Re: Is there a column-data-type restricted to truncated date format?
Date: Mon, 12 Apr 2010 22:57:11 +0200
Message-ID: <82hfp8FvekU1_at_mid.individual.net>
On 04/12/2010 04:54 PM, Mark D Powell wrote:
> On Apr 12, 6:22 am, Norbert Winkler <norbert.winkl..._at_gmx.de> wrote:
>> Hi, >> >> for creating a unique index with a date-column A_DATE I'm using a >> calculated column X_DATE as (trunc(A_DATE)): >> >> CREATE UNIQUE INDEX UX_A_TABLE >> ON A_TABLE ( >> ..., >> X_DATE >> ) >> / >> >> Using A_DATE in UX_A_TABLE would fail if someone would use sysdate two >> times a day. >> Is there a column-data-type restricted to truncated date format?
>
> Normally indexes on date columns are non-unique
Err, doesn't that depend on the index definition? I don't see any general rule that would make indexes specifically on DATE columns non unique. Or did you mean that usually people define non unique indexes on DATE columns?
> but if you want to
> restrict a user to only one entry per day then using trunc(sysdate)

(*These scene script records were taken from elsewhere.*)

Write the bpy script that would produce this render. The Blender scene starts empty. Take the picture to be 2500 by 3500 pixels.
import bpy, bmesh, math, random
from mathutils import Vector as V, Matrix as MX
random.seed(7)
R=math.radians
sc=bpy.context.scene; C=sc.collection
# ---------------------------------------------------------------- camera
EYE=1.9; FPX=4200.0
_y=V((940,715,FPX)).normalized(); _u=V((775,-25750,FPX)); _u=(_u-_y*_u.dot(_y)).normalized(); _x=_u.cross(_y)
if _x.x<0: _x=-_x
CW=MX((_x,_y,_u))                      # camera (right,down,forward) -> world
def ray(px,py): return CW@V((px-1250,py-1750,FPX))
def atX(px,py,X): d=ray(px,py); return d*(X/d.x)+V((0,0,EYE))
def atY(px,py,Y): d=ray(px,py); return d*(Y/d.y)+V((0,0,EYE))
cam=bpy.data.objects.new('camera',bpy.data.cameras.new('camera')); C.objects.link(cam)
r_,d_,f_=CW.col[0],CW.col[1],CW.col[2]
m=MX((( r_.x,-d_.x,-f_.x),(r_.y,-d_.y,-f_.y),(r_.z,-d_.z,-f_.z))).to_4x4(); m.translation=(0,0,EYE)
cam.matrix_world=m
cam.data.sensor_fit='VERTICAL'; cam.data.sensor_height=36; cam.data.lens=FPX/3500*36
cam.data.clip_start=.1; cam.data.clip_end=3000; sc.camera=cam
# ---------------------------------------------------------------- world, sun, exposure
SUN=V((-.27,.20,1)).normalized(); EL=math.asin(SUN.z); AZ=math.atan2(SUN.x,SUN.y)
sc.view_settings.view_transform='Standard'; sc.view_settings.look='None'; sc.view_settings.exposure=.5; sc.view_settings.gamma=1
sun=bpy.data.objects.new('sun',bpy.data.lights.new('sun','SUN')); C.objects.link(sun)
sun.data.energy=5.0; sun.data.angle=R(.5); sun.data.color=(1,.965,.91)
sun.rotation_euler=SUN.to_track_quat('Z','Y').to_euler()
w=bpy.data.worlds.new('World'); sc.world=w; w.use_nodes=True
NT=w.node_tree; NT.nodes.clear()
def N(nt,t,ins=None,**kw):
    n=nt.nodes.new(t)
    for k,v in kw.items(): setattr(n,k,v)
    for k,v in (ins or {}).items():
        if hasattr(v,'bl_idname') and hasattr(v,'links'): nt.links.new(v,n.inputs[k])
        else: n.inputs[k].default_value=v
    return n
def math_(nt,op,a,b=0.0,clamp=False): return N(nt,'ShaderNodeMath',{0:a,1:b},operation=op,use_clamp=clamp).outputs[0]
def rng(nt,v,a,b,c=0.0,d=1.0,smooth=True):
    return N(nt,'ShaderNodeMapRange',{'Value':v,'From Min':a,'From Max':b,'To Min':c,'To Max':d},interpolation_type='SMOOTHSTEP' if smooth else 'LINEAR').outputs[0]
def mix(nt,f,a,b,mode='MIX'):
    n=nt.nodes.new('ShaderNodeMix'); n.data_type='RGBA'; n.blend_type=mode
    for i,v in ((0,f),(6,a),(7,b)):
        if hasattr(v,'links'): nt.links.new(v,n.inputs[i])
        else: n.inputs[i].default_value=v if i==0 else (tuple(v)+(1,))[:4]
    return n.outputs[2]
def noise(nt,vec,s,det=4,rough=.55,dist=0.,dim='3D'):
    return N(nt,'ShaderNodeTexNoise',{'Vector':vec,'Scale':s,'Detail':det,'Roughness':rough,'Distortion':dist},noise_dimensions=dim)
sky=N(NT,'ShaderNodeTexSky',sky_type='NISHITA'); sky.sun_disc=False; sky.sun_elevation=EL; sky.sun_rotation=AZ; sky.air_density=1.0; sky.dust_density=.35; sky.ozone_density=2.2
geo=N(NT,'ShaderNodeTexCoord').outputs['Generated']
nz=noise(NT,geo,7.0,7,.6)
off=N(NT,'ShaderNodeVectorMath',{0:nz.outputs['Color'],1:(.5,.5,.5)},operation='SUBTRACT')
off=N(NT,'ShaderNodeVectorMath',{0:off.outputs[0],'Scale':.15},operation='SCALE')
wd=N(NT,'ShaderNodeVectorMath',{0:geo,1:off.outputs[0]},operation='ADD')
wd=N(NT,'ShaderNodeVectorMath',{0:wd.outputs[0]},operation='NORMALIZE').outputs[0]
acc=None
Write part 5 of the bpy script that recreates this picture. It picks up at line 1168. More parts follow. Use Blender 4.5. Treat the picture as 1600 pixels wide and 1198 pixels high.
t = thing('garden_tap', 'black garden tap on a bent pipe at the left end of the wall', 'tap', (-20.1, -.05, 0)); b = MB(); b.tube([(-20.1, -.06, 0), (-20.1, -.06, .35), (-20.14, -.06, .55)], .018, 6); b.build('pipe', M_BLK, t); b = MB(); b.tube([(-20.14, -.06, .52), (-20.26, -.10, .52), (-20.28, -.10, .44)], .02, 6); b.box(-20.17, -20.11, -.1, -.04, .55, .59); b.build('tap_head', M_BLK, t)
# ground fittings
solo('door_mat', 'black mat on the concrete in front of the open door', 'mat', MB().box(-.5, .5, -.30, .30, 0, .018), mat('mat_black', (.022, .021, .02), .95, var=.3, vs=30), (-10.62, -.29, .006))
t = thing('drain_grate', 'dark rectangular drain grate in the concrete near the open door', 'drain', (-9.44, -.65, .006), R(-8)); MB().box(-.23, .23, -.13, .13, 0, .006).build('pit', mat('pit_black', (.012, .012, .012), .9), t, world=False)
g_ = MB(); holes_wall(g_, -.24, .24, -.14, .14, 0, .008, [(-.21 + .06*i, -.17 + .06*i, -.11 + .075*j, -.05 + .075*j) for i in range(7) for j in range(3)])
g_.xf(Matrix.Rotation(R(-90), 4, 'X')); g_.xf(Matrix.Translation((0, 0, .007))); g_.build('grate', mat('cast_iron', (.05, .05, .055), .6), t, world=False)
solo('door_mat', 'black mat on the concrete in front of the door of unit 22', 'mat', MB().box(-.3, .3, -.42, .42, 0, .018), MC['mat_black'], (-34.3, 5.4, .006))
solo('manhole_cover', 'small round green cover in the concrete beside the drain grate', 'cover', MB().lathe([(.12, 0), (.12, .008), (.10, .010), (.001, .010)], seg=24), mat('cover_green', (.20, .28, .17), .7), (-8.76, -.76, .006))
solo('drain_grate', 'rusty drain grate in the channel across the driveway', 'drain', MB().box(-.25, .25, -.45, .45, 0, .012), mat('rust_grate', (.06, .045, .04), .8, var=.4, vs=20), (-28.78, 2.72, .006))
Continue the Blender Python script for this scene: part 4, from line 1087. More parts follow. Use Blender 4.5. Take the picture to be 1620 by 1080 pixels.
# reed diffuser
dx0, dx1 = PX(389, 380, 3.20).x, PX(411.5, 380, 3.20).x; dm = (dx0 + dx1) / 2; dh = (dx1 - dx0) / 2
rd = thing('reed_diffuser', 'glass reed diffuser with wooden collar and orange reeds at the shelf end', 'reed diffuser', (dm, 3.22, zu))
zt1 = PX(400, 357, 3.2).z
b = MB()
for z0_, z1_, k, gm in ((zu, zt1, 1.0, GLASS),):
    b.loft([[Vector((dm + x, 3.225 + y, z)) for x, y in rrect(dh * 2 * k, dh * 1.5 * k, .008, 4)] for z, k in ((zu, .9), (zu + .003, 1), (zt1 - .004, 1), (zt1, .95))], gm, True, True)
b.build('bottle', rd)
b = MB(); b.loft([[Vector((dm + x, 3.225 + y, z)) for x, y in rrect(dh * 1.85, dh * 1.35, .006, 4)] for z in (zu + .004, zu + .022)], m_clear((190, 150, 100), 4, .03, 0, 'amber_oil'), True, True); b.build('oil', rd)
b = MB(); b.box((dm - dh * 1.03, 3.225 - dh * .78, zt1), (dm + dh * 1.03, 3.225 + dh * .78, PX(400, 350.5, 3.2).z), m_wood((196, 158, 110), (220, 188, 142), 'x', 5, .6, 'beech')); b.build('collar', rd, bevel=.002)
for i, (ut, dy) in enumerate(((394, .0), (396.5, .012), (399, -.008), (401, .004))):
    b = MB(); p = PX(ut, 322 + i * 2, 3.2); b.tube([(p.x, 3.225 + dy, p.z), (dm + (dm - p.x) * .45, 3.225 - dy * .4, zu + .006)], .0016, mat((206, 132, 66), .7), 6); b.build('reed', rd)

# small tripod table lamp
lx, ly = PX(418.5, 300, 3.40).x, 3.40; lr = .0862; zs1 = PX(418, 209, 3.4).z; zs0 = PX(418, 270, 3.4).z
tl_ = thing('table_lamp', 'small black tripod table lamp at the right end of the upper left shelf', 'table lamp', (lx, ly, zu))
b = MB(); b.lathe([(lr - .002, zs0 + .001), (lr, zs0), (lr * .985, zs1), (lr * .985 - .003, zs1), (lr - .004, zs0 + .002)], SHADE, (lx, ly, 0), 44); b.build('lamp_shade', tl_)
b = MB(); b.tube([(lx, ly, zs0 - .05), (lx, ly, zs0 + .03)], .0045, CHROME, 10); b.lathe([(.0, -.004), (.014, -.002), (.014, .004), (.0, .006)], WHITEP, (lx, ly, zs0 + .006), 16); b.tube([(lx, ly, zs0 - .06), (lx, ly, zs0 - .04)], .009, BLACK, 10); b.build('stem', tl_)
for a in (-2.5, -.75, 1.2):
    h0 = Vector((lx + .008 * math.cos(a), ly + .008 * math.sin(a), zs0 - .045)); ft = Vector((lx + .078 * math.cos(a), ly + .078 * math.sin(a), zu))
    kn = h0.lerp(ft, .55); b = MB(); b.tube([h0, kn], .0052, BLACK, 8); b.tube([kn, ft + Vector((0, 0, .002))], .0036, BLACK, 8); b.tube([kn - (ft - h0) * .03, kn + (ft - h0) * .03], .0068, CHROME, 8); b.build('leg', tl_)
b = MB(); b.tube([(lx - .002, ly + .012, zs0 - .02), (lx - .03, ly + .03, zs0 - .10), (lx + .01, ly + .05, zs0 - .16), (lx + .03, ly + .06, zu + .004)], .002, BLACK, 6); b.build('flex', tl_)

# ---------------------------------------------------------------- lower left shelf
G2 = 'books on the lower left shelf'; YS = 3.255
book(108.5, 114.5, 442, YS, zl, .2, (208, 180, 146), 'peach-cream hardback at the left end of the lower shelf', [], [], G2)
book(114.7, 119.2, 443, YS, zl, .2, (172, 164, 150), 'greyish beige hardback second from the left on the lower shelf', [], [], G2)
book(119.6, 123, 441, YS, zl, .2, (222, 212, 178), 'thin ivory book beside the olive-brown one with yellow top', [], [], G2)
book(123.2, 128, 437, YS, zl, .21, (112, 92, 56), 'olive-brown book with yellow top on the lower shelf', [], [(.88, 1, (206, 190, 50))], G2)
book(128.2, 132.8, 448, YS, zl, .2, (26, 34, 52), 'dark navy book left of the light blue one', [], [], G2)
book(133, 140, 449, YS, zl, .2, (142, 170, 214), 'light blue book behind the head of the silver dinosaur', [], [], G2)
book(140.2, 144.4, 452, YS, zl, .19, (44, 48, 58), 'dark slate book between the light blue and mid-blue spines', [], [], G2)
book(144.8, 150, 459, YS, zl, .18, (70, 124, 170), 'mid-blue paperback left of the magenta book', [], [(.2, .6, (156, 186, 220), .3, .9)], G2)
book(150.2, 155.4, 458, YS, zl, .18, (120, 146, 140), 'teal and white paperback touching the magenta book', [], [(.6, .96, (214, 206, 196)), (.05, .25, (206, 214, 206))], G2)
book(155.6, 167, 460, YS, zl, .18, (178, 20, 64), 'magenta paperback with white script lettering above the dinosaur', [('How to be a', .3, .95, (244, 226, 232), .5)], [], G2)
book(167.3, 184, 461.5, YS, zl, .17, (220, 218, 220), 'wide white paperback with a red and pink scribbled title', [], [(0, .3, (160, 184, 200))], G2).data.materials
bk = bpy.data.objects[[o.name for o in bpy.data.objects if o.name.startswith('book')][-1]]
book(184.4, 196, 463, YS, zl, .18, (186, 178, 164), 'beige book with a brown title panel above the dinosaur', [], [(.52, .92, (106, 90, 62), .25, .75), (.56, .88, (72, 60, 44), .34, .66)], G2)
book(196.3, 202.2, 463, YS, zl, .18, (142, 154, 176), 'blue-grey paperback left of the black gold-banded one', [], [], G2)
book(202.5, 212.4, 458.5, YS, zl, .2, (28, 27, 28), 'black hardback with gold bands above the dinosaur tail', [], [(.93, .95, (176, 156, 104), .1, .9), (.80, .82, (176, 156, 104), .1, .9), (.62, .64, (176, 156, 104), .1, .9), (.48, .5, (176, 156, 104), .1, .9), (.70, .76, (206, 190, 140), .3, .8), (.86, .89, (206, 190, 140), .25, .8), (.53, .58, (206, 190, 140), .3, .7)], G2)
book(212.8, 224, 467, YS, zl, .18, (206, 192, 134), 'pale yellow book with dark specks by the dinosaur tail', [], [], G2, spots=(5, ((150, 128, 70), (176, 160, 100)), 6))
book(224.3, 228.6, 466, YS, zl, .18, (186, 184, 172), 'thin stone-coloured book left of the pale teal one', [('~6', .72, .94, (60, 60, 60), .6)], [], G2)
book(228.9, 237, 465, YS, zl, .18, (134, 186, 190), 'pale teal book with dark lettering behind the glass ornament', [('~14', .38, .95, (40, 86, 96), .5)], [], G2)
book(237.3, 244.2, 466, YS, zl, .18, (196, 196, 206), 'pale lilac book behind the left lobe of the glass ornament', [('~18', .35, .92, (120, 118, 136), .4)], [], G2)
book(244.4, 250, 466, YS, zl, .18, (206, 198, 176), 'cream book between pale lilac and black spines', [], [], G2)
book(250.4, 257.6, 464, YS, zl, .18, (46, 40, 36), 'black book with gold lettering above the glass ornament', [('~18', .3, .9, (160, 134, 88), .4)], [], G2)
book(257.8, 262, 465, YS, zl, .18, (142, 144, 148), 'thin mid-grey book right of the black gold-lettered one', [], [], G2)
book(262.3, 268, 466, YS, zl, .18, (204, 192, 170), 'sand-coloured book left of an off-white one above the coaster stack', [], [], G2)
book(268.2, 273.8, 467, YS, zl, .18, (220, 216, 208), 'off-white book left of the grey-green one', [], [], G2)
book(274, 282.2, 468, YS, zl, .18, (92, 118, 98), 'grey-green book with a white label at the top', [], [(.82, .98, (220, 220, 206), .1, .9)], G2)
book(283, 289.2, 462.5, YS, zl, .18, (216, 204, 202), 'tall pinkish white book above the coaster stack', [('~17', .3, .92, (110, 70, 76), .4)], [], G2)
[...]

> would result in a time of midnight. All date columns always have a
> time component. However I think you would need composite index on
> user and date if you want to perform this test per user.
What user? Am I missing something from the original question?
> Either a column constraint or perhaps a before insert trigger that
> truncates the input date value might suite your need.
I assume, with the constraint you would ensure that each DATE inserted would be a truncated one.